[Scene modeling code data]
□ □ □ □
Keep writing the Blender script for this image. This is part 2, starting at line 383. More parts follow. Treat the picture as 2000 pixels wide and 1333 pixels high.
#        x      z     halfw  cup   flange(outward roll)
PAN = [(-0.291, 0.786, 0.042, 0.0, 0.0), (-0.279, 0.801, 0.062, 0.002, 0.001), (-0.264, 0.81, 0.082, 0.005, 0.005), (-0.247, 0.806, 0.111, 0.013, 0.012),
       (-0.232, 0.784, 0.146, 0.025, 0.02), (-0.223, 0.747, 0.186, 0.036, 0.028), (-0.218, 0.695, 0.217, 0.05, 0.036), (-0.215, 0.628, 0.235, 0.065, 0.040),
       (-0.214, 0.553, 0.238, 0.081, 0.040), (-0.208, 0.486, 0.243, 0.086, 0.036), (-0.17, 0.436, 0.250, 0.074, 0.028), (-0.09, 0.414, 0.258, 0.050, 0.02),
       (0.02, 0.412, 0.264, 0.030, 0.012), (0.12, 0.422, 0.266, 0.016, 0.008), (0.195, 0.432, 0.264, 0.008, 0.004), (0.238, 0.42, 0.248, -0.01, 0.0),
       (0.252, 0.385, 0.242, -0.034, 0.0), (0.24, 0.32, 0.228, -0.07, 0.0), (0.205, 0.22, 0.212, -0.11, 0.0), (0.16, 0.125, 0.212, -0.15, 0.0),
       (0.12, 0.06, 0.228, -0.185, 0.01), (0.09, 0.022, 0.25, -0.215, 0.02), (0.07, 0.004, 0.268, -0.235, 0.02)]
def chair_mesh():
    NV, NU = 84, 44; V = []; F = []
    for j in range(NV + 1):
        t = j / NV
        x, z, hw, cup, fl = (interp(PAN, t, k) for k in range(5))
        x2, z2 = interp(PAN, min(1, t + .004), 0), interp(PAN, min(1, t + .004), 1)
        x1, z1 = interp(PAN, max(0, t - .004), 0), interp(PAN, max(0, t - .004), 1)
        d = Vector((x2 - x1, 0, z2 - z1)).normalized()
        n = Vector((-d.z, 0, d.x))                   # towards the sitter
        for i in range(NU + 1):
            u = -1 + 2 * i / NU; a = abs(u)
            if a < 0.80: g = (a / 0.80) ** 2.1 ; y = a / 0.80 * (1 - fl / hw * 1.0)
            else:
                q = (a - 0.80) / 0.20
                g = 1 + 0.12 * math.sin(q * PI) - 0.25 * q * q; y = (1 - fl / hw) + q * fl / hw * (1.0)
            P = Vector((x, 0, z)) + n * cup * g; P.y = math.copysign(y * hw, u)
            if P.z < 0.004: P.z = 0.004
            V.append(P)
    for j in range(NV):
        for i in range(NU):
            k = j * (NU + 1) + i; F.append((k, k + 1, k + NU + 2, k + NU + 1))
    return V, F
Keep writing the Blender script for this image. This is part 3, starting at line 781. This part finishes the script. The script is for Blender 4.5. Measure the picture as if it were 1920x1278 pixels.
□ □ □ □
**Set problem:** From the first line to the last, please quote the material above exactly.

**Problem solution:**
Keep writing the Blender script for this image. This is part 2, starting at line 383. More parts follow. Treat the picture as 2000 pixels wide and 1333 pixels high.
#        x      z     halfw  cup   flange(outward roll)
PAN = [(-0.291, 0.786, 0.042, 0.0, 0.0), (-0.279, 0.801, 0.062, 0.002, 0.001), (-0.264, 0.81, 0.082, 0.005, 0.005), (-0.247, 0.806, 0.111, 0.013, 0.012),
       (-0.232, 0.784, 0.146, 0.025, 0.02), (-0.223, 0.747, 0.186, 0.036, 0.028), (-0.218, 0.695, 0.217, 0.05, 0.036), (-0.215, 0.628, 0.235, 0.065, 0.040),
       (-0.214, 0.553, 0.238, 0.081, 0.040), (-0.208, 0.486, 0.243, 0.086, 0.036), (-0.17, 0.436, 0.250, 0.074, 0.028), (-0.09, 0.414, 0.258, 0.050, 0.02),
       (0.02, 0.412, 0.264, 0.030, 0.012), (0.12, 0.422, 0.266, 0.016, 0.008), (0.195, 0.432, 0.264, 0.008, 0.004), (0.238, 0.42, 0.248, -0.01, 0.0),
       (0.252, 0.385, 0.242, -0.034, 0.0), (0.24, 0.32, 0.228, -0.07, 0.0), (0.205, 0.22, 0.212, -0.11, 0.0), (0.16, 0.125, 0.212, -0.15, 0.0),
       (0.12, 0.06, 0.228, -0.185, 0.01), (0.09, 0.022, 0.25, -0.215, 0.02), (0.07, 0.004, 0.268, -0.235, 0.02)]
def chair_mesh():
    NV, NU = 84, 44; V = []; F = []
    for j in range(NV + 1):
        t = j / NV
        x, z, hw, cup, fl = (interp(PAN, t, k) for k in range(5))
        x2, z2 = interp(PAN, min(1, t + .004), 0), interp(PAN, min(1, t + .004), 1)
        x1, z1 = interp(PAN, max(0, t - .004), 0), interp(PAN, max(0, t - .004), 1)
        d = Vector((x2 - x1, 0, z2 - z1)).normalized()
        n = Vector((-d.z, 0, d.x))                   # towards the sitter
        for i in range(NU + 1):
            u = -1 + 2 * i / NU; a = abs(u)
            if a < 0.80: g = (a / 0.80) ** 2.1 ; y = a / 0.80 * (1 - fl / hw * 1.0)
            else:
                q = (a - 0.80) / 0.20
                g = 1 + 0.12 * math.sin(q * PI) - 0.25 * q * q; y = (1 - fl / hw) + q * fl / hw * (1.0)
            P = Vector((x, 0, z)) + n * cup * g; P.y = math.copysign(y * hw, u)
            if P.z < 0.004: P.z = 0.004
            V.append(P)
    for j in range(NV):
        for i in range(NU):
            k = j * (NU + 1) + i; F.append((k, k + 1, k + NU + 2, k + NU + 1))
    return V, F
Keep writing the Blender script for this image. This is part 3, starting at line 781. This part finishes the script. The script is for Blender 4.5. Measure the picture as if it were 1920x1278 pixels.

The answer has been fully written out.